SES-5326
Housing and Urbanization in the United States
This course examines housing as both an individual concern and an object of policy and planning. It is intended to provide those with an interest in urban policy and planning with a broad background on why housing matters and how its unique attributes a) give rise to certain policy and planning challenges and b) should shape how practitioners respond to these challenges. A major theme of the course is that consequences of previous policy and planning interventions have had lasting effects. These are reflected today in continued residential segregation by race and income, the persistence of barriers to affordable and healthy housing, and gaps in homeownership rates and housing wealth by race and ethnicity. The theme of structural racism as shaping access to housing over US history will be examined at some length.
The course first lays out a framework for understanding the roles housing plays in individuals’ lives, neighborhoods, and the metropolis. Class sessions examine the unique attributes and roles of housing, including the role of homes as constitutive of the private and domestic realms, housing as an icon and encoder of social status, and housing as a commodity. This section of the course also explores housing as a driver of urbanization and shaper of neighborhoods, as well as theories of neighborhood change.

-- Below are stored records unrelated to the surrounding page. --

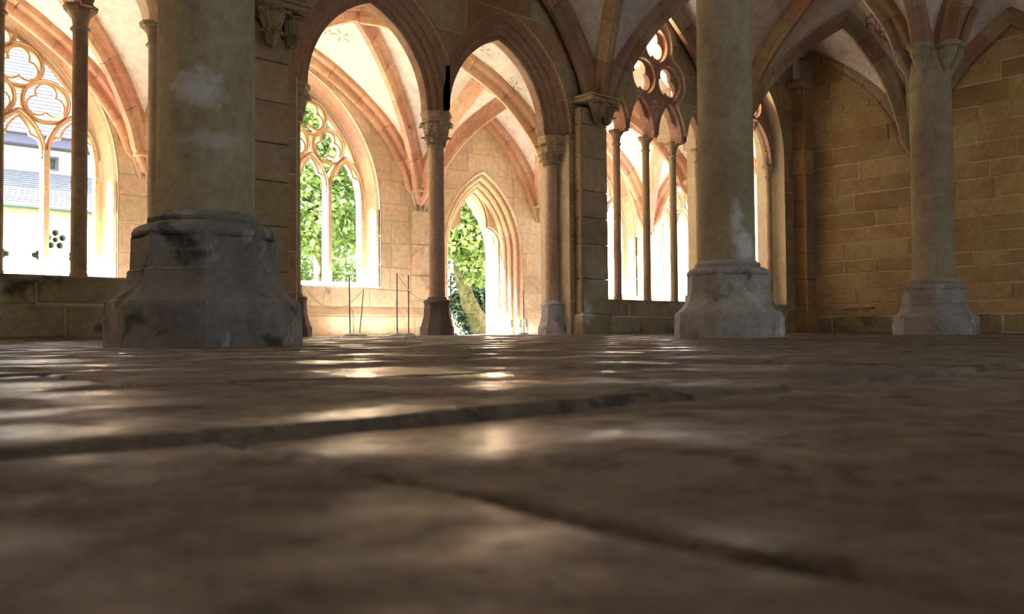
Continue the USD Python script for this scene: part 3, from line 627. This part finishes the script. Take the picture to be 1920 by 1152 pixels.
# ================================================================== THICK COLUMNS
def big_column(c, label, drums, dirs, seed, sm='column'):
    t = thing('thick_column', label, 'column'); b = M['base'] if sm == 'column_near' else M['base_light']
    obj('plinth', octloft([(.482, -.01), (.484, .05), (.483, .12), (.480, .20), (.474, .222), (.462, .230)], c, PI / 8, 8, .007, seed), b, t)
    u = np.linspace(0, 1, 9); slope = [(.375 + .085 * (1 - x) ** 2.1, .226 + .138 * x) for x in u]
    obj('base_slope', octloft(slope + [(.377, .372), (.370, .380), (.362, .384)], c, PI / 8, 8, .006, seed + 1), b, t)
    obj('base_drum', octloft([(.362, .378), (.360, .42), (.358, .50), (.358, .545), (.350, .556), (.335, .560)], c, PI / 8, 8, .004, seed + 2), b, t)
    obj('base_moulding', lathe([(.30, .530), (.338, .535), (.352, .548), (.355, .565), (.345, .585), (.322, .60), (.290, .612), (.272, .618), (.280, .626), (.282, .640), (.272, .652), (.252, .660), (.246, .672)], c, 64), b, t, 45)
    z0 = .665
    for k, z1 in enumerate(drums):
        r0, r1 = .2430 - .0025 * z0, .2430 - .0025 * z1
        obj('drum', lathe([(r0 - .004, z0), (r0, z0 + .004), (r1, z1 - .004), (r1 - .004, z1), (.1, z1)], c, 64), M[sm], t, 40); z0 = z1
    obj('core', lathe([(.225, .6), (.225, 4.0)], c, 32), M['mortar'], t, 40)
    # corbels that taper into the shaft, one under each rib
    for a in dirs:
        d = np.array([math.cos(a), math.sin(a)]); s = np.array([-d[1], d[0]]); V = []
        for (q, w, z) in ((.42, .115, 3.51), (.42, .115, 3.455), (.385, .095, 3.44), (.375, .088, 3.38), (.315, .058, 3.28), (.245, .010, 3.15)):
            for sx, qq in ((-1, .12), (-1, q - .045), (-.55, q), (.55, q), (1, q - .045), (1, .12)):
                p = np.array(c) + d * qq + s * sx * w; V.append((*p, z))
        F = []
        for i in range(5):
            for j in range(5):
                p = i * 6 + j; F += [(p, p + 7, p + 1), (p, p + 6, p + 7)]
        F += [(0, 1, 2), (0, 2, 3), (0, 3, 4), (0, 4, 5)]
        obj('rib_corbel', (np.array(V), np.array(F)), M['column'], t)
def dirs_to(c, pts): return [math.atan2(y - c[1], x - c[0]) for x, y in pts]
P0, P1, P2, P3, B1, B2 = (-.30, 7.62), (3.80, 7.62), (8.40, 7.62), (11.45, 7.62), (13.74, 5.76), (13.74, 2.90)
EW = [(x, YE + .05) for x in (-5.2, -.7, 3.85, 8.4, 12.2)]
C0, C1, C2, C3 = COLS
links = {C1: [P0, P1, C0, C2, EW[1], EW[2]], C2: [P1, P2, C1, C3, EW[2], EW[3]], C3: [P2, P3, B1, B2, C2, EW[3], EW[4]], C0: [P0, C1, EW[0], EW[1]]}
big_column(C1, 'massive grey column at the left, nearest to the camera', [3.0, 3.45], dirs_to(C1, links[C1]), 3, 'column_near')
big_column(C2, 'thick grey column right of centre with lime-stained foot', [3.0, 3.45], dirs_to(C2, links[C2]), 13, 'column_mid')
big_column(C3, 'thick column at the right in front of the coursed end wall, ribs fanning from its top', [1.7, 2.71, 3.045, 3.45], dirs_to(C3, links[C3]), 23)
big_column(C0, 'thick column left of the picture, outside the frame', [3.0, 3.45], dirs_to(C0, links[C0]), 33)

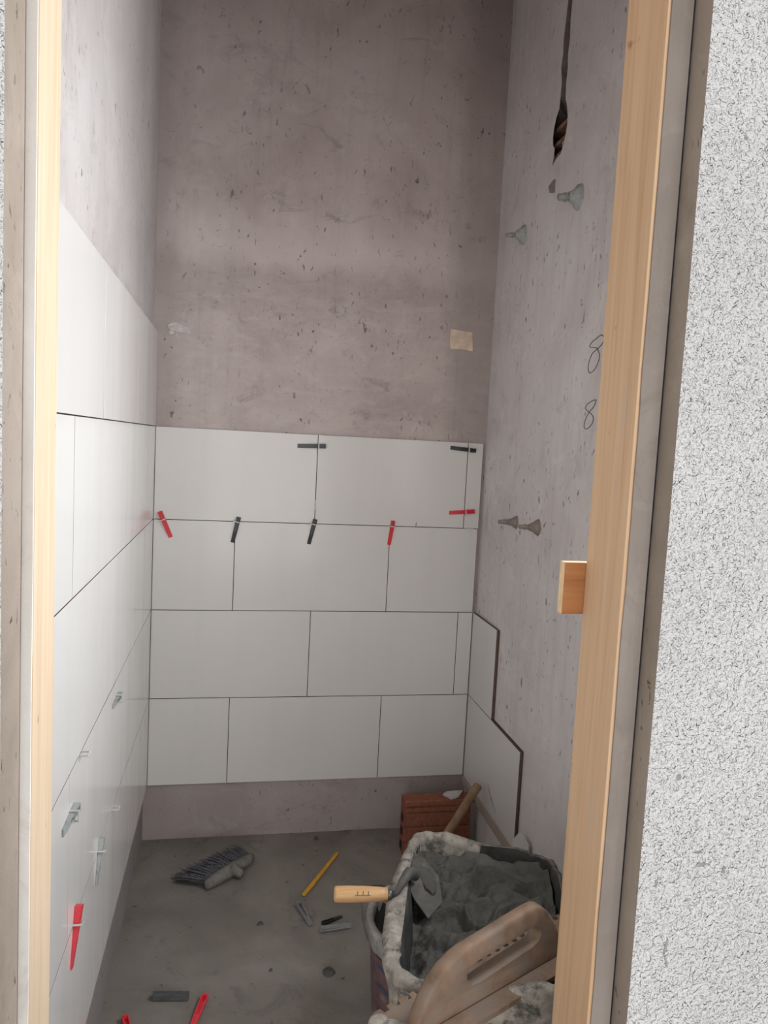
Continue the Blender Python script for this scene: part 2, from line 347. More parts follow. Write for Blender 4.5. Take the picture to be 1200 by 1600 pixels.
# right wall: window opening near the door, chased slot high up
def ring_wall():
    outer = [(-1.88, -0.02), (0.05, -0.02), (0.05, HC+0.02), (-1.88, HC+0.02)]
    win = [(-1.71, 1.25), (-1.71, 2.38), (-1.19, 2.38), (-1.19, 1.25)]
    chase = [(-0.524, HC-0.02), (-0.523, 3.016), (-0.508, 2.903), (-0.511, 2.86), (-0.503, 2.821), (-0.516, 2.77), (-0.514, 2.727), (-0.512, 2.690), (-0.490, 2.668),
             (-0.478, 2.640), (-0.474, 2.612), (-0.480, 2.585), (-0.495, 2.571), (-0.493, 2.551), (-0.484, 2.520), (-0.512, 2.532), (-0.547, 2.537), (-0.567, 2.559), (-0.578, 2.589),
             (-0.584, 2.615), (-0.582, 2.645), (-0.568, 2.683), (-0.556, 2.701), (-0.552, 2.75), (-0.557, 2.797), (-0.551, 2.84), (-0.558, 2.88), (-0.553, 2.95), (-0.559, 2.997), (-0.56, HC-0.02)]
    bm = bmesh.new()
    loops = [outer, win, chase]
    flat = [p for l in loops for p in l]
    vs = [bm.verts.new((XR, y, z)) for y, z in flat]
    for t in tessellate_polygon([[Vector((y, z, 0)) for y, z in l] for l in loops]):
        f = bm.faces.new([vs[i] for i in t])
    bm.normal_update()
    for f in bm.faces:
        if f.normal.x > 0: f.normal_flip()
    o4, c0 = 4, 8
    # window reveal
    wv = vs[4:8]; wo = [bm.verts.new((XR+0.27, y, z)) for y, z in win]
    for i in range(4): bm.faces.new((wv[i], wv[(i+1) % 4], wo[(i+1) % 4], wo[i]))
    # outer face round the window
    ov = [bm.verts.new((XR+0.27, y, z)) for y, z in outer]
    for t in tessellate_polygon([[Vector((y, z, 0)) for y, z in outer], [Vector((y, z, 0)) for y, z in win]]):
        pool = ov+wo; bm.faces.new([pool[i] for i in t])
    # chase sides and bed
    cv = vs[8:]; n = len(cv)
    cm = sum(p[0] for p in chase)/n
    def und(z): return max(0, min(1, (2.705-z)/0.03))*max(0, min(1, (z-2.515)/0.03))
    ci = [bm.verts.new((XR+0.058, y+((-0.01 if y < -0.53 else 0.12)*und(z)), z)) for y, z in chase]
    for i in range(n):
        f = bm.faces.new((cv[i], cv[(i+1) % n], ci[(i+1) % n], ci[i])); f.material_index = 1
    for t in tessellate_polygon([[Vector((v.co.y, v.co.z, 0)) for v in ci]]):
        f = bm.faces.new([ci[i] for i in t]); f.material_index = 2
    return bm
wall_right = struct('wall_right', ring_wall(), [M_RIGHT, M_CONEB, M_DARK])
tag(wall_right, 'right wall of bare grey plaster with a chased slot and pencilled figures', 'wall')
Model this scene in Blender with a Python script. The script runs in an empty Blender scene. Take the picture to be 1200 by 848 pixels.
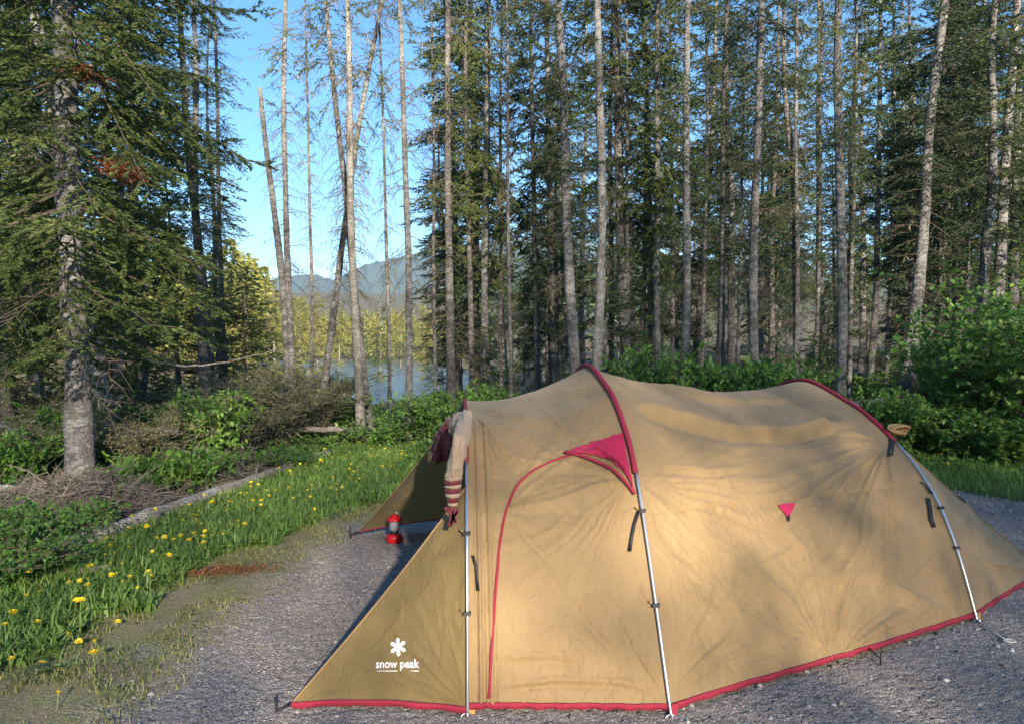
import bpy, math, random
import numpy as np
from mathutils import Vector, noise, Matrix
R = math.radians
rng = np.random.default_rng(7)
random.seed(7)
scene = bpy.context.scene
col = scene.collection

# ------------------------------------------------------------------ camera
FP = 900.0; CH = 1.67; PITCH = math.atan(24/FP)
CP, SP = math.cos(PITCH), math.sin(PITCH)
def ray(px, py):
    a = (px-600)/FP; v = (424-py)/FP
    return np.array([a, CP+v*SP, -SP+v*CP])
def at(px, py, Y):
    d = ray(px, py); return np.array([0, 0, CH]) + d*(Y/d[1])
def gr(px, py, z=0.0):
    d = ray(px, py); return np.array([0, 0, CH]) + d*((z-CH)/d[2])
def proj(P):
    P = np.asarray(P, float); x = P[..., 0]; y = P[..., 1]; z = P[..., 2]-CH
    dep = y*CP - z*SP; up = y*SP + z*CP
    return 600+FP*x/dep, 424-FP*up/dep
cam = bpy.data.cameras.new('camera'); cam.sensor_width = 36; cam.lens = 36*FP/1200
cam.clip_end = 6000; cam.clip_start = 0.05
co = bpy.data.objects.new('camera', cam); col.objects.link(co)
co.location = (0, 0, CH); co.rotation_euler = (math.pi/2-PITCH, 0, 0); scene.camera = co

# ------------------------------------------------------------------ world, sun
SUN_EL, SUN_AZ = R(20), R(166)
S = np.array([math.cos(SUN_EL)*math.sin(SUN_AZ), math.cos(SUN_EL)*math.cos(SUN_AZ), math.sin(SUN_EL)])
w = bpy.data.worlds.new('World'); scene.world = w; w.use_nodes = True
nt = w.node_tree; bg = nt.nodes['Background']
sky = nt.nodes.new('ShaderNodeTexSky'); sky.sky_type = 'NISHITA'; sky.sun_disc = False
sky.sun_elevation = SUN_EL; sky.sun_rotation = SUN_AZ; sky.altitude = 300
sky.air_density = 1.0; sky.dust_density = 0.1; sky.ozone_density = 3.0
hsv = nt.nodes.new('ShaderNodeHueSaturation'); hsv.inputs['Saturation'].default_value = 1.2
nt.links.new(sky.outputs[0], hsv.inputs['Color']); nt.links.new(hsv.outputs[0], bg.inputs[0]); bg.inputs[1].default_value = 0.062
sl = bpy.data.lights.new('sun', 'SUN'); sl.energy = 4.4; sl.angle = R(1.0); sl.color = (1, .86, .68)
so = bpy.data.objects.new('sun', sl); col.objects.link(so)
so.rotation_euler = Vector(S).to_track_quat('Z', 'Y').to_euler(); so.location = (20, -30, 20)
vs = scene.view_settings; vs.view_transform = 'Standard'; vs.look = 'None'; vs.gamma = 1
vs.exposure = 2.12; vs.use_curve_mapping = False
scene.render.engine = 'CYCLES'
cy_ = scene.cycles; cy_.max_bounces = 5; cy_.diffuse_bounces = 3; cy_.glossy_bounces = 2; cy_.transmission_bounces = 4; cy_.volume_bounces = 0

# ------------------------------------------------------------------ helpers
def tag(o, label=None, cat=None, group=None, kind=None):
    if label: o['label'] = label
    if cat: o['category'] = cat
    if group: o['group'] = group
    if kind: o['kind'] = kind
    return o
def empty(name, loc=(0, 0, 0), rz=0):
    o = bpy.data.objects.new(name, None); col.objects.link(o); o.location = loc
    o.rotation_euler = (0, 0, rz); o.empty_display_size = .1; return o
def link(name, me, mat=None, parent=None, smooth=True):
    if mat is not None:
        me.materials.clear(); me.materials.append(mat)
    if smooth: me.polygons.foreach_set('use_smooth', [True]*len(me.polygons))
    o = bpy.data.objects.new(name, me); col.objects.link(o)
    if parent is not None: o.parent = parent
    return o
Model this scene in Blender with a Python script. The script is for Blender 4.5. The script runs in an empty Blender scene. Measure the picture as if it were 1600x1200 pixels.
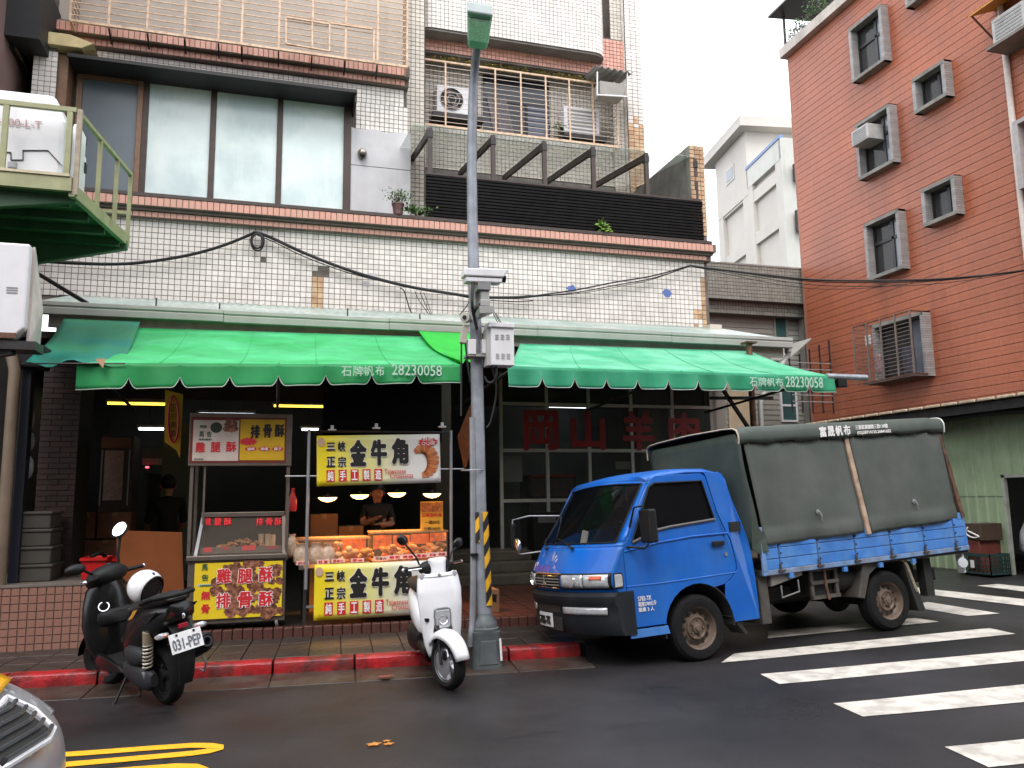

The next several sessions of the course focus on government interventions into housing in the United States from the beginning of urbanization up to the 1960s. Classes cover early efforts to eradicate slums and improve housing for the poor; systematic efforts to enforce segregation by race in the early 20th century including the practice of redlining; federal involvement in homeownership and suburbanization; the policy motivations and design of early public housing and urban renewal programs; and local interventions to regulate the development of housing and access to it, particularly in suburbs. We then focus on a second wave of interventions arising in the 1960s in response to unanticipated consequences of earlier interventions, including public housing and urban renewal, as well as responses to demographic and economic shifts and the Civil Rights and citizen participation movements. This section of the course examines policy interventions aimed at affordability, including rental subsidy programs and community development programs, and new ideas about who should be in charge of revitalization plans and where federal assistance should be targeted.
We next explore recent trends shaping housing and planning and policy interventions. Sessions will focus on housing tenure, looking at homeownership today and in the wake of the foreclosure crisis; rentership and housing instability; and alternative forms of tenure such as community land trusts. We also examine neighborhood change and stasis in today’s cities, looking at trends in gentrification as well as continued concentrated poverty. In this portion of the course, we will engage with a number of local housing developers, finance professionals, and city and state leaders working to lower the cost of housing. Given the slow departure from the housing sphere by the federal government, these sessions will necessarily focus more on local responses to housing issues.
In the final section of the course we will take a close look at meeting the nation’s evolving housing needs in the face of climate change, demographic shifts like population aging, and growing awareness of the connections between health and housing, and engage in discussion about future directions for planning and policy.
Note regarding the Fall 2025 GSD academic calendar: The first day of classes, Tuesday, September 2nd, is held as a MONDAY schedule at the GSD. This course will meet for the first time on Tuesday, September 9th.